2Comment at Thursday, 21 March 2013 13:51
I am so tired of BCS suing LASD. They need to pull out of being a charter school and become what they already area...an elite private school. Residents of LASD need to step up to the plate and voice their displeasure with BCS.
3Comment at Friday, 22 March 2013 09:44
The statement from Doug Smith in this article that BCS request for 10 classroom portables for 200 students is outrageous, especially compared to what district junior high students get. But here are the publicly posted campus maps for the district junior highs, Egan and Blach.. http://www.eganschool.org/egan2 /policy_docs/eganhandbook.html#campus_ma p http://www.blachschool.org/view/733.p df It looks like there are about 28-32 classrooms at Egan and about 25-30 at blach. (Unsure about how to count some of those, hence the range). District enrollment for the schools listed at: http://www.losaltos.k12.ca.us/files /user/1/file/Taskforce_1-8-13_Packet.pdf says it is about 480 students at Blach and 520 at Egan. So It looks like they have less than 20 students per classroom... (students per classroom is different than average class size). So is 10 classrooms for 200 students "outrageous" or is it reasonably equivalent? What am I missing?

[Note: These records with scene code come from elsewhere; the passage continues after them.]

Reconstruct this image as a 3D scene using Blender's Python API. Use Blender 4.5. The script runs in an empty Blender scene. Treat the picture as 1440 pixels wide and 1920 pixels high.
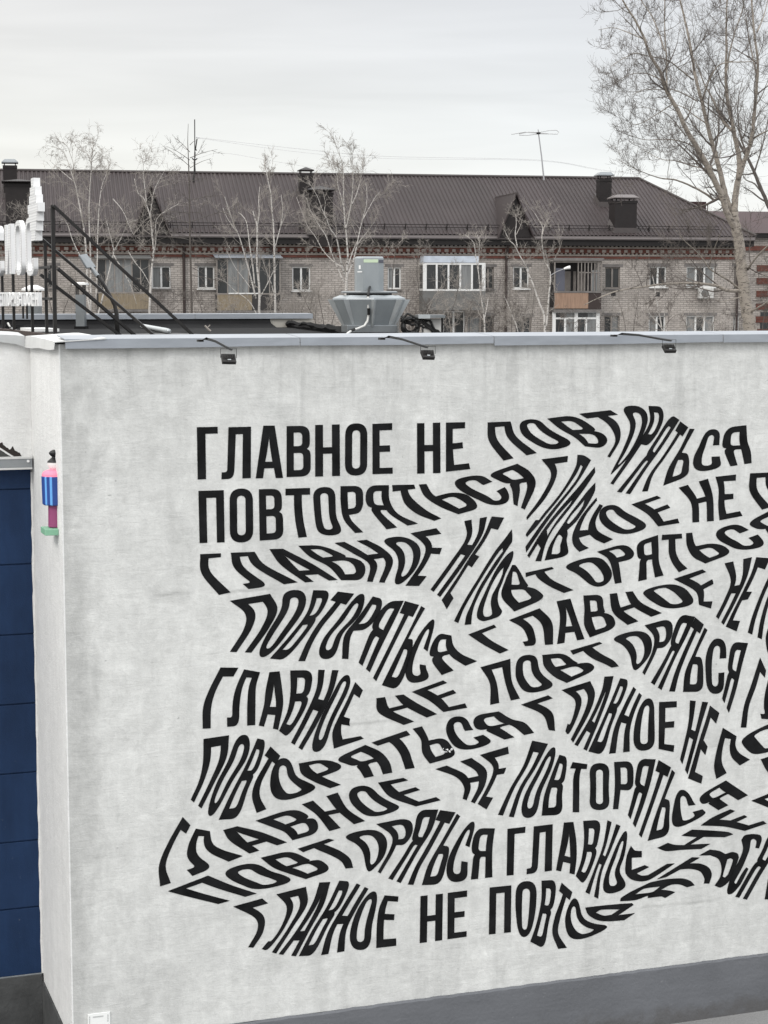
import bpy, bmesh, math, random
from mathutils import Vector, Matrix
from mathutils.geometry import tessellate_polygon
R_ = math.radians
scene = bpy.context.scene
COL = scene.collection

# ------------------------------------------------------------------ camera
EYE = 6.72
FPX = 3455.0                      # focal length in pixels of the 1440 x 1920 photograph
PITCH = R_(6.576)
cam_d = bpy.data.cameras.new('camera')
cam = bpy.data.objects.new('camera', cam_d)
COL.objects.link(cam)
cam.location = (0, 0, EYE)
cam.rotation_euler = (R_(90) - PITCH, 0, 0)
cam_d.sensor_fit = 'VERTICAL'
cam_d.sensor_height = 24.0
cam_d.lens = 24.0 * FPX / 1920.0
cam_d.clip_start = 0.1
cam_d.clip_end = 3000
scene.camera = cam

# ------------------------------------------------------------------ sky, sun, exposure
SUN_EL, SUN_AZ = R_(38), R_(-142)     # from the left, behind the camera, through thin cloud
world = bpy.data.worlds.new('World')
scene.world = world
world.use_nodes = True
wn, wl = world.node_tree.nodes, world.node_tree.links
wn.clear()
w_out = wn.new('ShaderNodeOutputWorld')
w_bg = wn.new('ShaderNodeBackground')
w_bg.inputs['Strength'].default_value = 0.13
sky = wn.new('ShaderNodeTexSky')
sky.sky_type = 'NISHITA'
sky.sun_disc = False
sky.sun_elevation = SUN_EL
sky.sun_rotation = SUN_AZ
tc = wn.new('ShaderNodeTexCoord')
sep = wn.new('ShaderNodeSeparateXYZ')
wl.new(tc.outputs['Generated'], sep.inputs[0])
# overcast: brightness climbs from the horizon to the zenith
el = wn.new('ShaderNodeMapRange')
el.inputs['From Min'].default_value = 0.0
el.inputs['From Max'].default_value = 1.0
el.inputs['To Min'].default_value = 0.0
el.inputs['To Max'].default_value = 1.0
wl.new(sep.outputs['Z'], el.inputs['Value'])
ramp = wn.new('ShaderNodeValToRGB')
cr = ramp.color_ramp
cr.elements[0].position = 0.0
cr.elements[0].color = (0.76, 0.745, 0.70, 1)
cr.elements[1].position = 1.0
cr.elements[1].color = (2.05, 2.06, 2.07, 1)
for p, c in ((0.05, (0.735, 0.735, 0.715)), (0.085, (0.69, 0.70, 0.695)), (0.12, (0.635, 0.642, 0.648)), (0.155, (0.61, 0.615, 0.628)), (0.26, (0.9, 0.91, 0.92)), (0.5, (1.6, 1.61, 1.62))):
    e = cr.elements.new(p)
    e.color = (*c, 1)
wl.new(el.outputs[0], ramp.inputs[0])
# long soft cloud streaks
mp = wn.new('ShaderNodeMapping')
mp.inputs['Scale'].default_value = (2.0, 2.0, 20.0)
mp.inputs['Rotation'].default_value = (0, R_(4), 0)
wl.new(tc.outputs['Generated'], mp.inputs[0])
nz = wn.new('ShaderNodeTexNoise')
nz.inputs['Scale'].default_value = 2.6
nz.inputs['Detail'].default_value = 3.0
nz.inputs['Roughness'].default_value = 0.5
nz.inputs['Distortion'].default_value = 0.35
wl.new(mp.outputs[0], nz.inputs['Vector'])
nr = wn.new('ShaderNodeMapRange')
nr.inputs['From Min'].default_value = 0.3
nr.inputs['From Max'].default_value = 0.7
nr.inputs['To Min'].default_value = 0.955
nr.inputs['To Max'].default_value = 1.075
wl.new(nz.outputs['Fac'], nr.inputs['Value'])
mul = wn.new('ShaderNodeVectorMath')
mul.operation = 'SCALE'
wl.new(ramp.outputs[0], mul.inputs[0])
wl.new(nr.outputs[0], mul.inputs['Scale'])
wx = wn.new('ShaderNodeMapRange')
wx.inputs['From Min'].default_value = -0.24; wx.inputs['From Max'].default_value = 0.1
wl.new(sep.outputs['X'], wx.inputs['Value'])
wm = wn.new('ShaderNodeMix'); wm.data_type = 'RGBA'
wm.inputs[6].default_value = (1.03, 1.01, 0.97, 1); wm.inputs[7].default_value = (0.992, 1.0, 1.008, 1)
wl.new(wx.outputs[0], wm.inputs[0])
wmul = wn.new('ShaderNodeVectorMath'); wmul.operation = 'MULTIPLY'
wl.new(mul.outputs[0], wmul.inputs[0]); wl.new(wm.outputs[2], wmul.inputs[1])
ten = wn.new('ShaderNodeVectorMath')
ten.operation = 'SCALE'
ten.inputs['Scale'].default_value = 10.0
wl.new(wmul.outputs[0], ten.inputs[0])
mx = wn.new('ShaderNodeMix')
mx.data_type = 'RGBA'
mx.inputs[0].default_value = 0.94
wl.new(sky.outputs[0], mx.inputs[6])
wl.new(ten.outputs[0], mx.inputs[7])
wl.new(mx.outputs[2], w_bg.inputs['Color'])
wl.new(w_bg.outputs[0], w_out.inputs[0])

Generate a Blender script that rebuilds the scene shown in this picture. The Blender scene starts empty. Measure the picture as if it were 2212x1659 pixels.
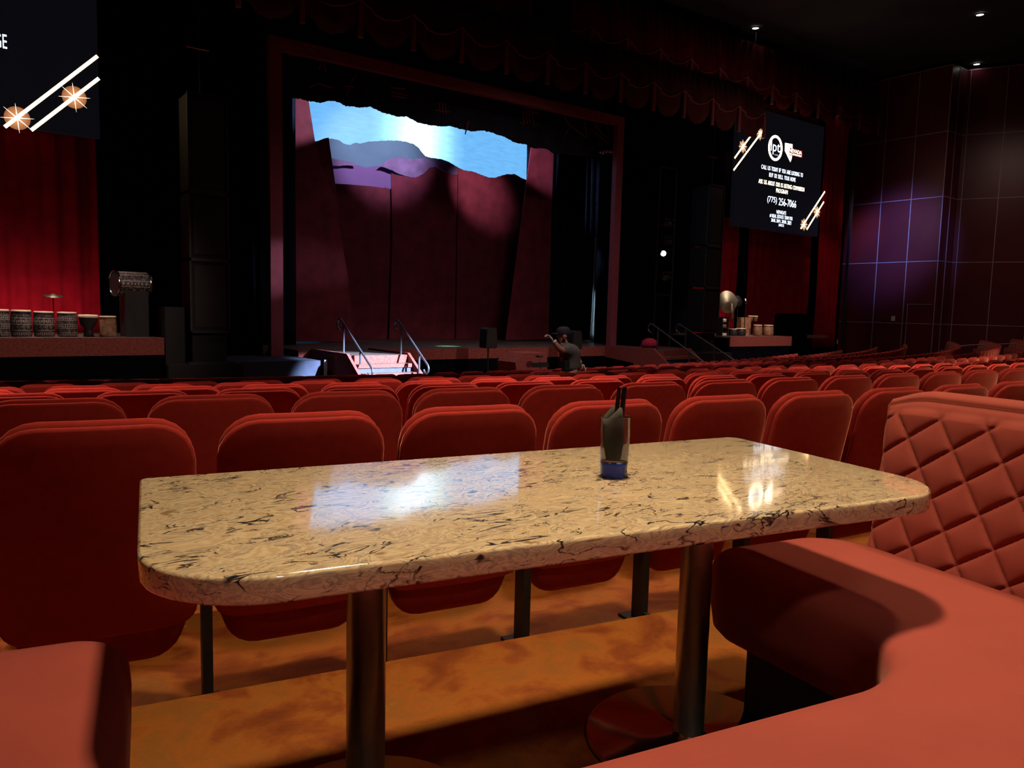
import bpy, bmesh, math, random
from mathutils import Vector, Matrix
random.seed(7)
PI = math.pi
C = bpy.context.scene.collection
scene = bpy.context.scene

# ------------------------------------------------------------------ camera
FPX, CX, CY = 1660.0, 1106.0, 829.5
HEAD = math.radians(36.6); PITCH = math.atan(161.5/FPX); ROLL = math.radians(1.4)
CAM = Vector((0, 0, 1.13))
fw = Vector((math.sin(HEAD)*math.cos(PITCH), math.cos(HEAD)*math.cos(PITCH), -math.sin(PITCH)))
r0 = Vector((math.cos(HEAD), -math.sin(HEAD), 0)); u0 = r0.cross(fw)
rt = r0*math.cos(ROLL) + u0*math.sin(ROLL); up = u0*math.cos(ROLL) - r0*math.sin(ROLL)
cam_data = bpy.data.cameras.new('camera'); cam = bpy.data.objects.new('camera', cam_data); C.objects.link(cam)
M4 = Matrix((rt, up, -fw)).transposed().to_4x4(); M4.translation = CAM
cam.matrix_world = M4
cam_data.sensor_width = 36.0; cam_data.lens = 36.0*FPX/2212.0
cam_data.clip_start = 0.02; cam_data.clip_end = 200
scene.camera = cam

# ------------------------------------------------------------------ colour, world
scene.view_settings.view_transform = 'Standard'; scene.view_settings.look = 'None'
scene.view_settings.gamma = 1; scene.view_settings.use_curve_mapping = False
scene.view_settings.exposure = 0.0
scene.cycles.max_bounces = 12; scene.cycles.diffuse_bounces = 2; scene.cycles.glossy_bounces = 3
scene.cycles.transmission_bounces = 12; scene.cycles.transparent_max_bounces = 6
scene.cycles.caustics_reflective = False; scene.cycles.caustics_refractive = False
scene.cycles.sample_clamp_indirect = 2.0
w = bpy.data.worlds.new('world'); scene.world = w; w.use_nodes = True
w.node_tree.nodes['Background'].inputs[0].default_value = (0.55, 0.5, 0.65, 1)
w.node_tree.nodes['Background'].inputs[1].default_value = 0.0

BA = math.radians(11.1)
BF = Vector((math.sin(BA), math.cos(BA), 0)); BR = Vector((BF.y, -BF.x, 0))
def W(a, b, z=0.0): return BR*a + BF*b + Vector((0, 0, z))     # the booth's own axes, turned 11 degrees from the stage's
def ray(px, py): return fw + rt*((px-CX)/FPX) - up*((py-CY)/FPX)
def at(px, py, Y): d = ray(px, py); return CAM + d*(Y/d.y)
def atx(px, py, X): d = ray(px, py); return CAM + d*(X/d.x)
def atz(px, py, z): d = ray(px, py); return CAM + d*((z-CAM.z)/d.z)
def atd(px, py, D): return CAM + ray(px, py)*D

# ------------------------------------------------------------------ lights
def aim(o, tgt):
    d = Vector(tgt) - o.location
    o.rotation_euler = d.to_track_quat('-Z', 'Y').to_euler()
def area(name, loc, tgt, size, power, col, spread=170, sy=None):
    l = bpy.data.lights.new(name, 'AREA'); l.energy = power; l.color = col; l.size = size
    if sy: l.shape = 'RECTANGLE'; l.size_y = sy
    l.spread = math.radians(spread)
    o = bpy.data.objects.new(name, l); C.objects.link(o); o.location = loc; aim(o, tgt); return o
def spot(name, loc, tgt, angle, power, col, blend=.5, rad=.08):
    l = bpy.data.lights.new(name, 'SPOT'); l.energy = power; l.color = col; l.spot_size = math.radians(angle)
    l.spot_blend = blend; l.shadow_soft_size = rad
    o = bpy.data.objects.new(name, l); C.objects.link(o); o.location = loc; aim(o, tgt); return o
WARM = (1.0, .70, .42)
for a_, b_, p_ in ((-2.9, 1.4, 22), (1.0, 1.5, 36), (3.4, 1.6, 21), (6.0, 2.4, 34), (9.0, 3.2, 34)):
    area('booth_light', W(a_, b_, 4.6), W(a_, b_, 0), .34, p_, WARM, 68)
spot('booth_fill', W(.4, -1.9, 4.2), W(.85, .85, .6), 25, 130, (1, .82, .62), .5, .15)
for a_, b_, p_ in ((-1.2, 5.0, 62), (2.8, 5.0, 72), (8.0, 5.8, 72), (13.5, 7.4, 60), (20.0, 10.4, 50)):
    area('row_light', W(a_, b_, 4.7), W(a_, b_+.1, 0), .4, p_, (1.0, .60, .42), 74)
area('house_light', (10, 11.0, 9.5), (10, 11.2, 0), 3.0, 70, (1, .55, .55), 110, 1.0)
area('house_light', (21, 11.0, 9.5), (21, 11.2, 0), 3.0, 80, (1, .55, .55), 110, 1.0)
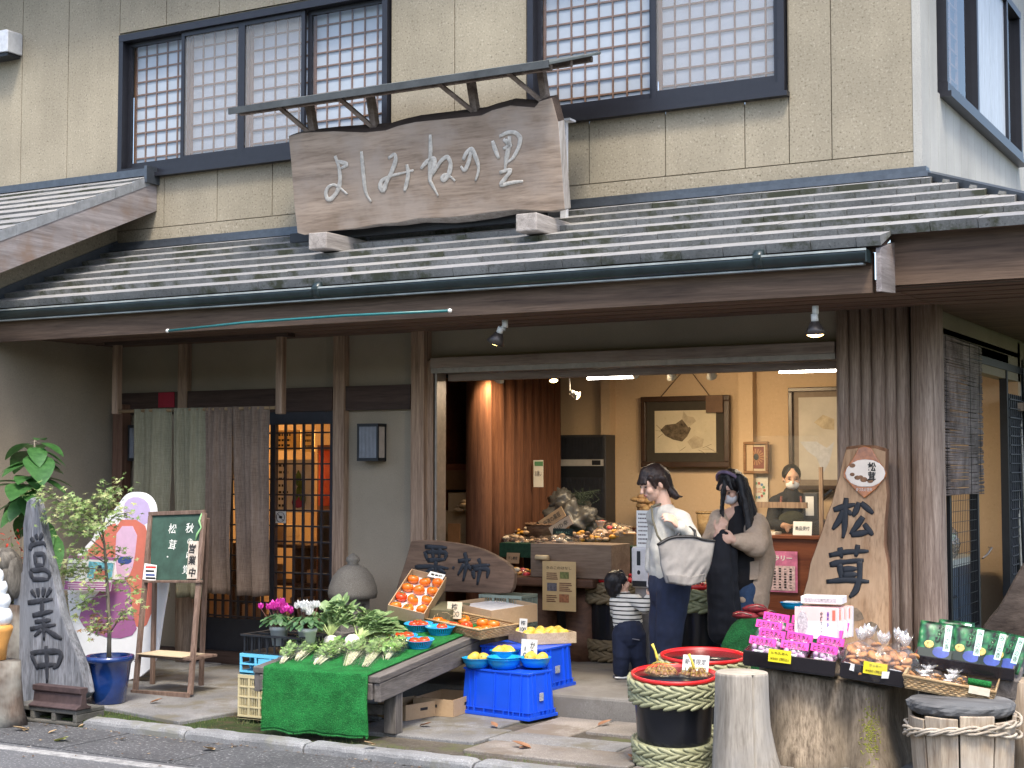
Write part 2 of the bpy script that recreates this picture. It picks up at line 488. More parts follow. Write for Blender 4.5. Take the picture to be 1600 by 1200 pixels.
def hill_fn(u,v):
    x=-45+85*u;t=v
    y=-11-22*t;z=7.5*(t**.75)*(1+.4*mnoise.noise(V((x*.15,t*3,0))))+1.2*mnoise.noise(V((x*.6,t*9,5)))*min(1,t*6)
    return V((x,y,z-.1))
m.grid(hill_fn,70,24,flip=True);tag(m.build('added_hill',M_HILL,fix=False),kind='structure')
# ================================================================== THE SHOP
M_STUC=speckle('sand coloured wall panels',(.345,.308,.232),(.15,.128,.09),(.49,.45,.365),62,.8,.16,.95,.35,None,1.5,.004,.10)
M_STUCW=speckle('pale wall panels',(.42,.42,.395),(.29,.29,.275),(.51,.51,.485),130,1.3,.12,.95,.3,None,1.5,.004,.10)
M_SEAM=plain('panel joint',(.22,.19,.14),.9)
M_PLAST=speckle('earthen plaster',(.325,.278,.212),(.25,.214,.162),(.385,.333,.256),120,.9,.14,.95,.12)
M_FRAME=plain('dark bronze window frame',(.02,.021,.028),.38,.3,.1)
M_SHOJI=plain('paper screen',(.38,.43,.49),.9,0,.05,6)
M_LATT=plain('brown lattice',(.16,.09,.055),.7,0,.2)
M_GLASS=film('window glass',(1,1,1),.02,.01,0.0)
M_NET=film('insect screen',(.80,.81,.84),.01,.5,.14)
M_TILE=speckle('weathered grey roof tile',(.29,.292,.298),(.17,.17,.17),(.4,.4,.4),60,1.6,.14,.45,.25,(.3,.295,.285),1.4)
MATS['weathered grey roof tile'].node_tree.nodes['Principled BSDF'].inputs['Specular IOR Level'].default_value=.6
M_FLASH=plain('blue grey metal flashing',(.09,.105,.125),.4,.6,.15)
M_FASC=wood('dark eave timber',(.055,.036,.026),(.17,.115,.08),'x',2.2,20,.8,.3)
M_FASC_G=wood('silvered eave timber',(.15,.135,.135),(.32,.295,.295),'y',2.2,16,.8,.3,(.18,.12,.085))
M_SOFF=wood('brown soffit boards',(.085,.052,.04),(.18,.115,.085),'x',3,12,.85,.15)
M_GUTT=plain('dark green gutter',(.018,.03,.032),.3,.1,.3,8)
M_GUTT_E=plain('pale gutter edge',(.3,.33,.32),.45,.2,.3,5)
M_POST=wood('brown timber post',(.165,.108,.075),(.4,.29,.21),'z',5,20,.8,.3)
M_POST2=wood('grey brown log',(.2,.135,.1),(.52,.405,.32),'z',6,22,.8,.5,None,.7)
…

4"To fact checker" at Saturday, 23 March 2013 20:07
In response to fact checker: I can't fully answer your question or explain the discrepancy, but last year there were 560 students listed in the Egan directory, not 520.
5Comment at Monday, 25 March 2013 08:20
This whole mess is going to end up at the court of appeals. Then we will see who is playing loose with the facts.
6"To fact checker" at Tuesday, 26 March 2013 10:02
Actually, I think the discrepancy may be because LAEF pays for class size reduction at various grade levels. LAEF money does not belong to BCS any more than the money that BCS raises from parents belongs to LASD. In other words, the LASD numbers may reflect the class size numbers that the DISTRICT provides --to both LASD schools and to BCS. Actual class sizes at LASD are smaller because parents pay extra through LAEF. But equivalency comparisons should include only what the district pays for, without taking into account what parents pay for separately at either school.
7"To Fact Checker" at Tuesday, 26 March 2013 10:02
Clearly everything about the situation is very complicated, which is why the lawyers are making the big bucks and why the poorly written Charter school laws in California need an overhaul.